I have an example use case where apply() returns either a character vector or a 2-D character matrix on one of these rows instead of a dataframe, which messes up subsequent code that expects resdf or mic_resdf to be a dataframe.

For example, executing the following code where 'sst.sc' has no univariate or combinatorial extrapolation:

x <- compute_extrapolation(segments = segdata,
                           covariate.names = c("x.sc", "sst.sc"),
                           prediction.grid = predgrid,
                           coordinate.system = CRS("+proj=lcc +lon_0=-48 +lat_1=45.5 +lat_2=47 +ellps=GRS80"),
                           print.summary = TRUE,
                           save.summary = FALSE,
                           print.precision = 2)

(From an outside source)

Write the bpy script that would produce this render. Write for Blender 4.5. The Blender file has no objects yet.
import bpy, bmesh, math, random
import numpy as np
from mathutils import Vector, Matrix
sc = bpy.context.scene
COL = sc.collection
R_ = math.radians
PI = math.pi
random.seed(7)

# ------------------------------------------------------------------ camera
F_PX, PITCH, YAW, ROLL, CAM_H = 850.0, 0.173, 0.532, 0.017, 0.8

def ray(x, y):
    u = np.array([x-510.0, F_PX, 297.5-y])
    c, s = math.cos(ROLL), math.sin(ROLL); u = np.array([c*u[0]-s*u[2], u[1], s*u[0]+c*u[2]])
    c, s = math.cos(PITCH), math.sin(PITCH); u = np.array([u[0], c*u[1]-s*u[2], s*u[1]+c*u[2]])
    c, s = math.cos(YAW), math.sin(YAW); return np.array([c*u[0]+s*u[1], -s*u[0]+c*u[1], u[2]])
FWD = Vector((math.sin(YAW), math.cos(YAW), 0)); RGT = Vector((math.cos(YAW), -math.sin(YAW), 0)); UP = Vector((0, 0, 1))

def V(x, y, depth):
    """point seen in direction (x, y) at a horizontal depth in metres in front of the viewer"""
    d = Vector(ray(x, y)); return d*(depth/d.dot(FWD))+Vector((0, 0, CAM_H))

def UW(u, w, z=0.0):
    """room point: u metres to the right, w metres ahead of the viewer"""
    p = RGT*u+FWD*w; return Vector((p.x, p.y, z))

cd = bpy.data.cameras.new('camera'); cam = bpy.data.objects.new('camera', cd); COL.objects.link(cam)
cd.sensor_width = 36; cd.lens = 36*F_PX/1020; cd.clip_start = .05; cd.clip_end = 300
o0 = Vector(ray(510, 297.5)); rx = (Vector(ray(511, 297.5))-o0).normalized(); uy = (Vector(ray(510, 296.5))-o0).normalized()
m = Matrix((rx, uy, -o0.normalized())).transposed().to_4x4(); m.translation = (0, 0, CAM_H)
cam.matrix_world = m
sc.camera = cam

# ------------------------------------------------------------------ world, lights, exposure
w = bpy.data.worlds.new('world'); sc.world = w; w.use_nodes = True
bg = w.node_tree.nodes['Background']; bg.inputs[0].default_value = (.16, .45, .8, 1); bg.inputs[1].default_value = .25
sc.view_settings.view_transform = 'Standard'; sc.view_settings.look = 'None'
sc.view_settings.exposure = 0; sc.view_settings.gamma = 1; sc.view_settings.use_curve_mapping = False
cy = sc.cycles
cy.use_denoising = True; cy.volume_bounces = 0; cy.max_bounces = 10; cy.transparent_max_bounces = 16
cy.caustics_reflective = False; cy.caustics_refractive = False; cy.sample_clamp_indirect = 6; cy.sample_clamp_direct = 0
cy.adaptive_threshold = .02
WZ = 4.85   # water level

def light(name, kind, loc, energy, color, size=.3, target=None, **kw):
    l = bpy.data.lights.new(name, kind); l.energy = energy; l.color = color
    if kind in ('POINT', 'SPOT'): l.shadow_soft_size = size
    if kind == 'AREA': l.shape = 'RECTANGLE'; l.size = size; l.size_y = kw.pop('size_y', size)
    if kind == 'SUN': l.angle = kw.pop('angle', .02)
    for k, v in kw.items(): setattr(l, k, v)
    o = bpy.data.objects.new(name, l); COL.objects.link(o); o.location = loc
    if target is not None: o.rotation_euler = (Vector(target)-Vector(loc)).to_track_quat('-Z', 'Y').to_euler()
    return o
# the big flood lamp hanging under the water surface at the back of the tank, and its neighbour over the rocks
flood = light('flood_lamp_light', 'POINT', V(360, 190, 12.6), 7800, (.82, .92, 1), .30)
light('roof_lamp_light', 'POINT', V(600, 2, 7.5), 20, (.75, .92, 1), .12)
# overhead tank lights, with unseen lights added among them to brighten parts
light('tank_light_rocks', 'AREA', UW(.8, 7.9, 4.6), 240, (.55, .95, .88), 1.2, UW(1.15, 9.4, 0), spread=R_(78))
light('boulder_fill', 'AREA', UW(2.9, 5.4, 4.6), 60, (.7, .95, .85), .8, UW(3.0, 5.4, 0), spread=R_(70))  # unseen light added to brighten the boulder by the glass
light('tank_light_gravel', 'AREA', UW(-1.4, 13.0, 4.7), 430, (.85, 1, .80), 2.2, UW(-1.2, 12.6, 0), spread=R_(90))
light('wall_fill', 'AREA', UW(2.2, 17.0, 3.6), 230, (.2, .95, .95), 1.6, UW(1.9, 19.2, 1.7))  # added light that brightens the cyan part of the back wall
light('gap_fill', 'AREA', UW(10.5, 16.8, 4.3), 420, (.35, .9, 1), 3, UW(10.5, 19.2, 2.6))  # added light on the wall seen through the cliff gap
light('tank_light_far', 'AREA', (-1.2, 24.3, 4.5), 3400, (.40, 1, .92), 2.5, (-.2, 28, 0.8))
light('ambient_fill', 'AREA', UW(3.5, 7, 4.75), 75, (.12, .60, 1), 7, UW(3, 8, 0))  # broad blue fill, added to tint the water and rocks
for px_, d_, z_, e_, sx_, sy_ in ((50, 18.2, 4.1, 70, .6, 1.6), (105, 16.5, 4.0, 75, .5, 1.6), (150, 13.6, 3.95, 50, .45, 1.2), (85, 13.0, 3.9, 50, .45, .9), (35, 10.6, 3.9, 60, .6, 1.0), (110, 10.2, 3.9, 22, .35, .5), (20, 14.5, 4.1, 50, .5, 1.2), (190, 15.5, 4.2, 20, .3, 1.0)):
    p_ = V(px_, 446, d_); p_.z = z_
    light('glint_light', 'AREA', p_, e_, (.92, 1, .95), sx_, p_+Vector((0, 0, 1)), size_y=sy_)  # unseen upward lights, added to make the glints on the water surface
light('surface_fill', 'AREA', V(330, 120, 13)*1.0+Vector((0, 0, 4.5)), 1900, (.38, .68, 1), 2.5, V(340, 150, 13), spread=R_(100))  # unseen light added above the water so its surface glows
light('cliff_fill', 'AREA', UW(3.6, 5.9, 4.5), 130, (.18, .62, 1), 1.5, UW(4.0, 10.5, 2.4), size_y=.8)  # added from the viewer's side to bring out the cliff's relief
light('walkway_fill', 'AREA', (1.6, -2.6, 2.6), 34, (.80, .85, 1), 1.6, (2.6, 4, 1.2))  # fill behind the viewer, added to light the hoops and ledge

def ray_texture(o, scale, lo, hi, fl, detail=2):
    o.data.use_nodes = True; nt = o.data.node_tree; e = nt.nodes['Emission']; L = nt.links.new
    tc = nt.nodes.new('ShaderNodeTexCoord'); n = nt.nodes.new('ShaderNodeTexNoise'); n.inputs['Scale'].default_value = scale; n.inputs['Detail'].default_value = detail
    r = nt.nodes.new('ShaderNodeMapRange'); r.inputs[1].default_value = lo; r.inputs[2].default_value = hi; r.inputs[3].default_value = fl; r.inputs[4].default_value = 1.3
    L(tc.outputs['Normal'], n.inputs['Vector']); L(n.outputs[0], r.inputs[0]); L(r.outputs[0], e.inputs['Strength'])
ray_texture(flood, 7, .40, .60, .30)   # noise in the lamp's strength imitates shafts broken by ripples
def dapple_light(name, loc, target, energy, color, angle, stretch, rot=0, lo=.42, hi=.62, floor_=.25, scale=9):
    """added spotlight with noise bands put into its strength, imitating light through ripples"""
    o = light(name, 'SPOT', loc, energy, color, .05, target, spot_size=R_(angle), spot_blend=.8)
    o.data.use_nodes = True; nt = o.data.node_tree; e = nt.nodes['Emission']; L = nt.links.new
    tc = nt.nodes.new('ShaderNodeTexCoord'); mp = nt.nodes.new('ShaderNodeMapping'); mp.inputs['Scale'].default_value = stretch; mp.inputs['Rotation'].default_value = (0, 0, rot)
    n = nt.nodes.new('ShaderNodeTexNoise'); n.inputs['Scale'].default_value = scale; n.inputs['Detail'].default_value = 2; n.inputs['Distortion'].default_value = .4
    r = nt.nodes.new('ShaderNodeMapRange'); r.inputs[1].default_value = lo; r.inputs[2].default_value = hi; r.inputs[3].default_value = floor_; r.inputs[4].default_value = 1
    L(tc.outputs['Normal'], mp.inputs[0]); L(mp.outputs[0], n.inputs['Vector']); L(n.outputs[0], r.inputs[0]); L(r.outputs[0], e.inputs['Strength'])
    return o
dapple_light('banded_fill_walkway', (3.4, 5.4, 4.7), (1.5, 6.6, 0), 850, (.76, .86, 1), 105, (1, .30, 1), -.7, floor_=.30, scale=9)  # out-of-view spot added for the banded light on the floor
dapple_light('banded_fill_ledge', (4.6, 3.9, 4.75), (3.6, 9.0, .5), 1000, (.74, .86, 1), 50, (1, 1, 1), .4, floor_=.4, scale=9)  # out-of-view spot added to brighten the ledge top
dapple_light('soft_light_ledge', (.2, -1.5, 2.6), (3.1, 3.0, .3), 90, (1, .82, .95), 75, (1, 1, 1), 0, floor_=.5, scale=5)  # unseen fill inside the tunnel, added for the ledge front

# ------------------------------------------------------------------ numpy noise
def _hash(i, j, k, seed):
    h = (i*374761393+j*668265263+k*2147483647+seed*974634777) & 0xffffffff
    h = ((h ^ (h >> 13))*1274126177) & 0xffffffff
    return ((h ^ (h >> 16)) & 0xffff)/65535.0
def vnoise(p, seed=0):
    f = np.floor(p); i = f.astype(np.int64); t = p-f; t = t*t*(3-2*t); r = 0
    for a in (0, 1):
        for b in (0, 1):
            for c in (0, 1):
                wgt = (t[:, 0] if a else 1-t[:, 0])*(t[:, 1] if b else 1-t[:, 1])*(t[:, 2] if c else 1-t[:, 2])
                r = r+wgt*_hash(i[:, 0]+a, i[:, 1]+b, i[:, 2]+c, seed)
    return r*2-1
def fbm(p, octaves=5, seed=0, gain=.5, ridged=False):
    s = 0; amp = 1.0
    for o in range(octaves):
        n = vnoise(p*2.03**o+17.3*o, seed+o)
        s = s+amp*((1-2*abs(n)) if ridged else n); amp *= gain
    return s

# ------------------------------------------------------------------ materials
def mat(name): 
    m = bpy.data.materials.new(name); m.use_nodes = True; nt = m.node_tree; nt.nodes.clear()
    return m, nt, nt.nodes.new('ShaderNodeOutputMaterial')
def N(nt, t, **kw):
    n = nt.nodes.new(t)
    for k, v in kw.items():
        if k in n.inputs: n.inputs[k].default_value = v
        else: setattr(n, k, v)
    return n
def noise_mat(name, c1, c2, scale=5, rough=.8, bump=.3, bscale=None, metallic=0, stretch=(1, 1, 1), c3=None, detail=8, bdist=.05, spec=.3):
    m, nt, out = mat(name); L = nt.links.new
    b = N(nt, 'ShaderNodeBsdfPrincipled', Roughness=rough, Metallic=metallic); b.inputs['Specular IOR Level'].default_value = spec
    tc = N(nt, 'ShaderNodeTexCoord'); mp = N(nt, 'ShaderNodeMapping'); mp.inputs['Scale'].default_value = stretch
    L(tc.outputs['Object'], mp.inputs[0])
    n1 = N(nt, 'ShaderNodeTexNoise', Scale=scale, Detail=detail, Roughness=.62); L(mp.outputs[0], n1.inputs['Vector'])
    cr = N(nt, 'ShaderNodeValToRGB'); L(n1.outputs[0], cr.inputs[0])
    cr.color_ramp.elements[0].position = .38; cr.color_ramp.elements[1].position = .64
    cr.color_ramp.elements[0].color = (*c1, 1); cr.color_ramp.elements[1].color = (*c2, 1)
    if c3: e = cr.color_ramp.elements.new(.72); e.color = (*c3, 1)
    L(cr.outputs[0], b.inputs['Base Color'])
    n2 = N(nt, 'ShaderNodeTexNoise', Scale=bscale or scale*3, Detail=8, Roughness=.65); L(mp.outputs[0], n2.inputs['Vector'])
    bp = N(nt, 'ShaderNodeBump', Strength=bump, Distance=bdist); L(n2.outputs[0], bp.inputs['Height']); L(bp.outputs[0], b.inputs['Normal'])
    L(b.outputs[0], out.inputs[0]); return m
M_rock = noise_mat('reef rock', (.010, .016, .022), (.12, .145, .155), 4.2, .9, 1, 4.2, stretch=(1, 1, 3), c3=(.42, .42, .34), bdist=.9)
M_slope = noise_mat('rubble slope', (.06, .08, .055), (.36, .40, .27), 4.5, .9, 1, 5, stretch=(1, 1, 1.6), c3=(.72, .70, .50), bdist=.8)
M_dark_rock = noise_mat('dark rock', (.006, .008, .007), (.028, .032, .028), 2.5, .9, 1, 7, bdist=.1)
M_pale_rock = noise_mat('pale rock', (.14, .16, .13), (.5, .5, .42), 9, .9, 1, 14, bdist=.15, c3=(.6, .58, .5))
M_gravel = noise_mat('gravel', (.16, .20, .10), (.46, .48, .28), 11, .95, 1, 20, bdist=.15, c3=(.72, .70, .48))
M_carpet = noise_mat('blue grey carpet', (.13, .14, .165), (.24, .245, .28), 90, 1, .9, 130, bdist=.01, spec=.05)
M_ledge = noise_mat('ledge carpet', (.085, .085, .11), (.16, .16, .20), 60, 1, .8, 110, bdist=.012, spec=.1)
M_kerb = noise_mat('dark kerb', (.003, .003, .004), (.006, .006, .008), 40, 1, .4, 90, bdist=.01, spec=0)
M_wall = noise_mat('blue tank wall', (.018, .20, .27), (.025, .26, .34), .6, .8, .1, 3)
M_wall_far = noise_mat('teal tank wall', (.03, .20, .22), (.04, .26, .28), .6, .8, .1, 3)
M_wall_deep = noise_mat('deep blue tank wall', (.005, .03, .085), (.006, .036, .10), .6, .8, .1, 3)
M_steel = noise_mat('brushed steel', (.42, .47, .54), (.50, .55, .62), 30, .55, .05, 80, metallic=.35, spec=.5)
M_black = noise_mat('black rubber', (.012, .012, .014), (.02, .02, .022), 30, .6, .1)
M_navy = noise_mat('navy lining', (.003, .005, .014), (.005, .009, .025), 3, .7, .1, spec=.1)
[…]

causes the following output:

x <- compute_extrapolation(segments = segdata,
+                            covariate.names = c("x.sc", "sst.sc"),
+                            prediction.grid = predgrid,
+                            coordinate.system = CRS("+proj=lcc +lon_0=-48 +lat_1=45.5 +lat_2=47 +ellps=GRS80"),
+                            print.summary = TRUE,
+                            save.summary = FALSE,
+                            print.precision = 2)
Computing ...
Done!
 Show Traceback

 Rerun with Debug
 Error in rep("-----------", ncol(mic_resdf)) : invalid 'times' argument 

In this particular case, it fails at line 329 because apply() (at line 327) has returned a character vector and thus mic_resdf is no longer a dataframe at line 329.

Changing these two lines to use purrr::map_dfr() instead of apply() fixed the problem for me:

line 144: resdf <- purrr::map_dfr(resdf, as.character) and line 327: mic_resdf <- purrr::map_dfr(mic_resdf, as.character)

2. max.univariate misspelled as max.univariates

There are four places in compare_covariates.R (on lines 245 and 250) where max.univariates is used, but I think you intended it to be max.univariate?

Line 245: min.univariate <- c(min.univariate, rep("-", times = length(max.univariates)-length(min.univariate)))

Line 250: max.univariates <- c(max.univariates, rep("-", times = length(min.univariate)-length(max.univariates)))

In my use case, executing the following:

compare_covariates(extrapolation.type = "both",
                   segments = segdata,
                   n.covariates = NULL,
                   covariate.names = c("x.sc", "sst.sc"),
                   prediction.grid = predgrid,
                   coordinate.system = CRS("+proj=lcc +lon_0=-48 +lat_1=45.5 +lat_2=47 +ellps=GRS80"),
                   create.plots = TRUE,
                   display.percent = TRUE)

causes the following error:

Computing ...
|=============================================================================================================|100% ~0 s remaining     

Creating summaries ...
Error in compare_covariates(extrapolation.type = "both", segments = segdata,  : 
  object 'max.univariates' not found

Changing max.univariates to max.univariate on these two lines fixed the problem for me.

Thanks! Dave

pjbouchet commented 4 years ago

Hi Dave,

Happy New Year to you too!

Thank you very much for your kind words and the incredibly detailed bug report! This is fantastic, and I am glad you're finding the package useful.

I have released a new patch (v1.0.1) that implements your fixes above.